The locavore used a recipe from Mrs. Wheelbarrow (the brains behind Charcutepalooza) on Food52, combined with ideas from Charcuterie. Grinding the lamb and mixing it with spices and harissa was easy. Whenever you make sausage and/or pate (forcemeat) two rules are critical: everything must be kept very cold, and you always want to make a small patty, fry it up, and check it for seasonings. Mine needed salt and a little more heat, so I added some hot smoked paprika to the original recipe.Accidental Locavore Merguez

The Accidental Locavore took a huge amount of time dealing with the sausage casings. I was using sheep’s casings as they are smaller than pig’s and merguez is a thinner sausage than say, Italian sausage.  Mistake! Imagine trying to work something similar to slimy overcooked angel hair pasta and you start to get the idea. I’ve made sausage before, but it’s been a while and never with these tiny casings. Once I managed to get the sausages stuffed they did in fact, look like merguez. By this time, it was late, I was tired and still hadn’t eaten dinner. Necessity is definitely the mother of invention…

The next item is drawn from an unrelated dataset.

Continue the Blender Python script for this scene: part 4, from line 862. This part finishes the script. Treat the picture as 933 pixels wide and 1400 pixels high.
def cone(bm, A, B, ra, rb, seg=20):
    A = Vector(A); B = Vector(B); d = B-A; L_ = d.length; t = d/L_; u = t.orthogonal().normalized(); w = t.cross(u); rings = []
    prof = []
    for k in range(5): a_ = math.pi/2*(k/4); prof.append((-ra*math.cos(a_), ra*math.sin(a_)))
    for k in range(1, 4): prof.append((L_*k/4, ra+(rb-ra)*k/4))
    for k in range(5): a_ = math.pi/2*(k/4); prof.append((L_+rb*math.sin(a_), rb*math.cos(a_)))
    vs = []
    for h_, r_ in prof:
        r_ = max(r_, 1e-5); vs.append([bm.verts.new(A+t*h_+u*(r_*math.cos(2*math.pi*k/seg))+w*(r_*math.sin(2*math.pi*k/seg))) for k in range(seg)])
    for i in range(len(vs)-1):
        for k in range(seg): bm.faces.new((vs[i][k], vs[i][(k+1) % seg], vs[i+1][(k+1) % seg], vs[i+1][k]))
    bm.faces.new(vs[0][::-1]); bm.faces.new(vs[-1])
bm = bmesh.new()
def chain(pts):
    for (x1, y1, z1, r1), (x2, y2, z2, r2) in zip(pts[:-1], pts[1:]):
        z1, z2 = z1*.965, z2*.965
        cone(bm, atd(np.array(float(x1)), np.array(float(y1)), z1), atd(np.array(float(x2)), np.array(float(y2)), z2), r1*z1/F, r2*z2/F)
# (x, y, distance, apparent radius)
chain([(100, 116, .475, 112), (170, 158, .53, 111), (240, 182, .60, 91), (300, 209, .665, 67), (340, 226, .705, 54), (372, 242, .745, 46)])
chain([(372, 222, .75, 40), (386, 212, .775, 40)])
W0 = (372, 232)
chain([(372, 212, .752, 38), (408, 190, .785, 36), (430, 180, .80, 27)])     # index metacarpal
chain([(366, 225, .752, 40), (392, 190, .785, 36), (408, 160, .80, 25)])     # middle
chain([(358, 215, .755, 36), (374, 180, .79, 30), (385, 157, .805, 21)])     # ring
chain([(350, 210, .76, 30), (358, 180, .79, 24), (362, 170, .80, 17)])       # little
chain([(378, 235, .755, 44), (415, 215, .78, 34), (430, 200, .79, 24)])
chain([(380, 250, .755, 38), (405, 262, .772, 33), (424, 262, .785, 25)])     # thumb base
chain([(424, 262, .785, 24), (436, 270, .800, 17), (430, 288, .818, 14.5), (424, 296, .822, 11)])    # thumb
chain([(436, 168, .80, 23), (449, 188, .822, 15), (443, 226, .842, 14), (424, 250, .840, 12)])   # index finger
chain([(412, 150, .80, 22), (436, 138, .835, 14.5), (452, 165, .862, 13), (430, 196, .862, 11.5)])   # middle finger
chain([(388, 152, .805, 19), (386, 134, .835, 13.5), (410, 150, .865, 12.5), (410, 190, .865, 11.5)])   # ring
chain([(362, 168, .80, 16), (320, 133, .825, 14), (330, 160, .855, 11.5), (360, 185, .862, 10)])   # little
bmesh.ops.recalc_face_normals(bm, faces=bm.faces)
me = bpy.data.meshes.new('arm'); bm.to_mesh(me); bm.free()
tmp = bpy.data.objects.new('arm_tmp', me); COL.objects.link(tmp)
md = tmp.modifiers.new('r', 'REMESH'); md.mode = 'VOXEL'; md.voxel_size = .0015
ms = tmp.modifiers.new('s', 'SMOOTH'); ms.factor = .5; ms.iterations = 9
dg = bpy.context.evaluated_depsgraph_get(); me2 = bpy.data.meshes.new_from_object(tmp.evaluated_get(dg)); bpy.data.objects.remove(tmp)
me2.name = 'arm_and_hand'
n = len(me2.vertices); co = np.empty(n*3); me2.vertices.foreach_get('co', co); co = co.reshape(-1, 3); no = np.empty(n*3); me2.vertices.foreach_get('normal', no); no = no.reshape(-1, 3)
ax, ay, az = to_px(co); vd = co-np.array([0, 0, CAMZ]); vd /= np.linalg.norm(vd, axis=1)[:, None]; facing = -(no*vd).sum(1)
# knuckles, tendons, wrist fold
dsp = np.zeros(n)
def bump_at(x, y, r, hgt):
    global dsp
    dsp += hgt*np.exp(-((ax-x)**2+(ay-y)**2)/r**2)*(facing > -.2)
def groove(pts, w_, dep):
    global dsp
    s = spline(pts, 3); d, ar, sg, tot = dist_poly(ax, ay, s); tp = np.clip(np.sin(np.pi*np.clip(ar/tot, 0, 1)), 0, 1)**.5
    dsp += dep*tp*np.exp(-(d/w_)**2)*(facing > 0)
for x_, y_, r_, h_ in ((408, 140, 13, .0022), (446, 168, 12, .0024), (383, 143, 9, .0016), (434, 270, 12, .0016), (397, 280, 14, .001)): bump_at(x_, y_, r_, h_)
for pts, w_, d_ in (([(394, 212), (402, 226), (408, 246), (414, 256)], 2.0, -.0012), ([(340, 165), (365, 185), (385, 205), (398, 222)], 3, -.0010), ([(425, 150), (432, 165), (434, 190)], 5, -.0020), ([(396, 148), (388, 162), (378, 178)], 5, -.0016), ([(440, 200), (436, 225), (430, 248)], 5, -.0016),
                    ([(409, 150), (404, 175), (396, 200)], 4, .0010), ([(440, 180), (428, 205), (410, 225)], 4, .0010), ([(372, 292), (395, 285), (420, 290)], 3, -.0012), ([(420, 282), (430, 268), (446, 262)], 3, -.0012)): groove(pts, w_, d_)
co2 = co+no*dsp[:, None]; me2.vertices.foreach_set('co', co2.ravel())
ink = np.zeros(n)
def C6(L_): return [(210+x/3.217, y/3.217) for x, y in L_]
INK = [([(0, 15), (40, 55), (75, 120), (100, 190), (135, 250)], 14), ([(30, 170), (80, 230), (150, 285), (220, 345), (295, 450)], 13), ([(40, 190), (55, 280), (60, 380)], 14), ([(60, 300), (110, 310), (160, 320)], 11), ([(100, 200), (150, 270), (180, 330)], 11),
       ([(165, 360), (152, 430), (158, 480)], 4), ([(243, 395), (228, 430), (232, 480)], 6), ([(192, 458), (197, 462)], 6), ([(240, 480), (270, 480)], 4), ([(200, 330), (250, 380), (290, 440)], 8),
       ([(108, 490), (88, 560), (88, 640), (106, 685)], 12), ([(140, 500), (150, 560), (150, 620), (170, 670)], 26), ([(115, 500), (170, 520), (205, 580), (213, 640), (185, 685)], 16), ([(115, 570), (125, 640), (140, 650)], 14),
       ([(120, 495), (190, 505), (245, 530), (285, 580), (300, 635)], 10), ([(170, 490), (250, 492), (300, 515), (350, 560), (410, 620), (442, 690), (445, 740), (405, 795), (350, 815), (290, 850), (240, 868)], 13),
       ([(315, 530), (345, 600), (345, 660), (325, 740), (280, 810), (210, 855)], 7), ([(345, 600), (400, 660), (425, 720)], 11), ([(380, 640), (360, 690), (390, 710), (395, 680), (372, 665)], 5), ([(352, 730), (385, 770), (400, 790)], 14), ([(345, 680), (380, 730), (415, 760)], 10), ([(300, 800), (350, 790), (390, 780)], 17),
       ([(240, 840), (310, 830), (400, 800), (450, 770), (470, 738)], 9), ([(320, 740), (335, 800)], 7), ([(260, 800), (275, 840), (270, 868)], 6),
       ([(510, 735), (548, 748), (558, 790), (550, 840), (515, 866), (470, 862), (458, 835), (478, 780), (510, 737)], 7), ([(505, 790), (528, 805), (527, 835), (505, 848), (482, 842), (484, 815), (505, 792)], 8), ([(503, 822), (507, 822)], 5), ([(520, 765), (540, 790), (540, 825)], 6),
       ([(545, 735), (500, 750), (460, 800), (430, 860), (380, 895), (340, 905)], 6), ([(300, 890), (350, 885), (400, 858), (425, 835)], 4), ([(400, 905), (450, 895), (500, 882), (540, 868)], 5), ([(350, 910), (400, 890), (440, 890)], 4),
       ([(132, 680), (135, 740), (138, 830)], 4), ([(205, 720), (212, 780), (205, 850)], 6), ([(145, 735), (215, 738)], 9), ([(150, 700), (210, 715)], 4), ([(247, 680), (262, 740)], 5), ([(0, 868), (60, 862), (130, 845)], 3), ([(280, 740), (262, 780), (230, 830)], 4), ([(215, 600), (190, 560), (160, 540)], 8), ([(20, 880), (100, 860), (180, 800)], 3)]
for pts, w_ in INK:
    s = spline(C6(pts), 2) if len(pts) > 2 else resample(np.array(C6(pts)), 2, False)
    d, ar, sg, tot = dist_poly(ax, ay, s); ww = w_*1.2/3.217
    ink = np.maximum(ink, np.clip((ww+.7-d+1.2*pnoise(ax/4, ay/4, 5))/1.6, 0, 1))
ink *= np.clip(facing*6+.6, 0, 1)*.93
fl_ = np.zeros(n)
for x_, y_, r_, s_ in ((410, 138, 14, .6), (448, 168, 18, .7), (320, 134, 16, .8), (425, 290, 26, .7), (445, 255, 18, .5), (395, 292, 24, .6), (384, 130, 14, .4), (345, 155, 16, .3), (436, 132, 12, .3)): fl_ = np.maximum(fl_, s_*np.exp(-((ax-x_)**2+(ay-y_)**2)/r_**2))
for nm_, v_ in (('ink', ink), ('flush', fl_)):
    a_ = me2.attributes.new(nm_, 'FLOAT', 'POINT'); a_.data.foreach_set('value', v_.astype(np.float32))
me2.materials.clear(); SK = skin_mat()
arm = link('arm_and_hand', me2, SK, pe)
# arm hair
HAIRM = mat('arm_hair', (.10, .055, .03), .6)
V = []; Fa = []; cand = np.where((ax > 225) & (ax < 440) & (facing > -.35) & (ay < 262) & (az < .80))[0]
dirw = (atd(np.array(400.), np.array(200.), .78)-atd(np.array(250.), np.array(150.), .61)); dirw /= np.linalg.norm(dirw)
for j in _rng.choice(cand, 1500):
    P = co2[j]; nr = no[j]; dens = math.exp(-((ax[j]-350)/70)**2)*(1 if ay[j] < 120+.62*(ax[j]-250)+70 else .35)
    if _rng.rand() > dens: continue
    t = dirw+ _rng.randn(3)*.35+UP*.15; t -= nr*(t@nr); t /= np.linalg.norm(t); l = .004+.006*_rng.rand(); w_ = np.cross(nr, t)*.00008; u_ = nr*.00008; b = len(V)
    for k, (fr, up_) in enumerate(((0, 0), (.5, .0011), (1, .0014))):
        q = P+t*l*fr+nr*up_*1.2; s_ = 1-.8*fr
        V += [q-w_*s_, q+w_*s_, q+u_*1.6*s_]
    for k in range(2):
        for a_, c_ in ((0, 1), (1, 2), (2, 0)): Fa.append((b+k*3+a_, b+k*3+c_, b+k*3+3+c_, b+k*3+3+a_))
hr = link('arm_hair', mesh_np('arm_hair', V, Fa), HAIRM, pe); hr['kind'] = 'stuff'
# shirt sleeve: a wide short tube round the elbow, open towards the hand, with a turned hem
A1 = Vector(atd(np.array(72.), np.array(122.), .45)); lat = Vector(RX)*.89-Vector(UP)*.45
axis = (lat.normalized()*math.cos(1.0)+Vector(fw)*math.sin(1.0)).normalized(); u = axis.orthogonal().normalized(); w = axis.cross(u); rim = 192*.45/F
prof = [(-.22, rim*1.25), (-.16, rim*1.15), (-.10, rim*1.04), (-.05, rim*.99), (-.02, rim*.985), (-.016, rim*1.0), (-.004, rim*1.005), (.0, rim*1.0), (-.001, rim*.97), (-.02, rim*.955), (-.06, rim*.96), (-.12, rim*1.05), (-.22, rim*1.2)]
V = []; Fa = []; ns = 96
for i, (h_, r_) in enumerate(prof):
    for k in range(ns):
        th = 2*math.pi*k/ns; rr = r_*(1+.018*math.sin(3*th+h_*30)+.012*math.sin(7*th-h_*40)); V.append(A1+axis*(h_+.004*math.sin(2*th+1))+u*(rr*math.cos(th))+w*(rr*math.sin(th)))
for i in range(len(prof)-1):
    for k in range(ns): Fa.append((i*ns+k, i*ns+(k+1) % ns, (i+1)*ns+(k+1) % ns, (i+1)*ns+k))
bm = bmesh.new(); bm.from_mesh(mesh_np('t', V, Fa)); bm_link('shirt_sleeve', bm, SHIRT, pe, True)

I took the leftover sausage meat, made patties and fried them up. Halfway through, inspiration! There was some beautiful lettuce in the fridge and a log of a somewhat local (Vermont) chèvre. A new classic was born: merguez sliders with goat cheese on a bed of greens. I topped the merguez patties with a slice of chèvre and stuck them under the broiler to melt and brown the cheese. While that was working, a quick vinaigrette: equal parts good red wine vinegar and good olive oil, sea salt, pepper, and about a tablespoon of Dijon mustard. Beat with a fork until well combined (the mustard acts as an emulsifier and holds it all together). You can add a small minced shallot and/or some herbs de Provence if you like, or be lazy like me and keep it simple.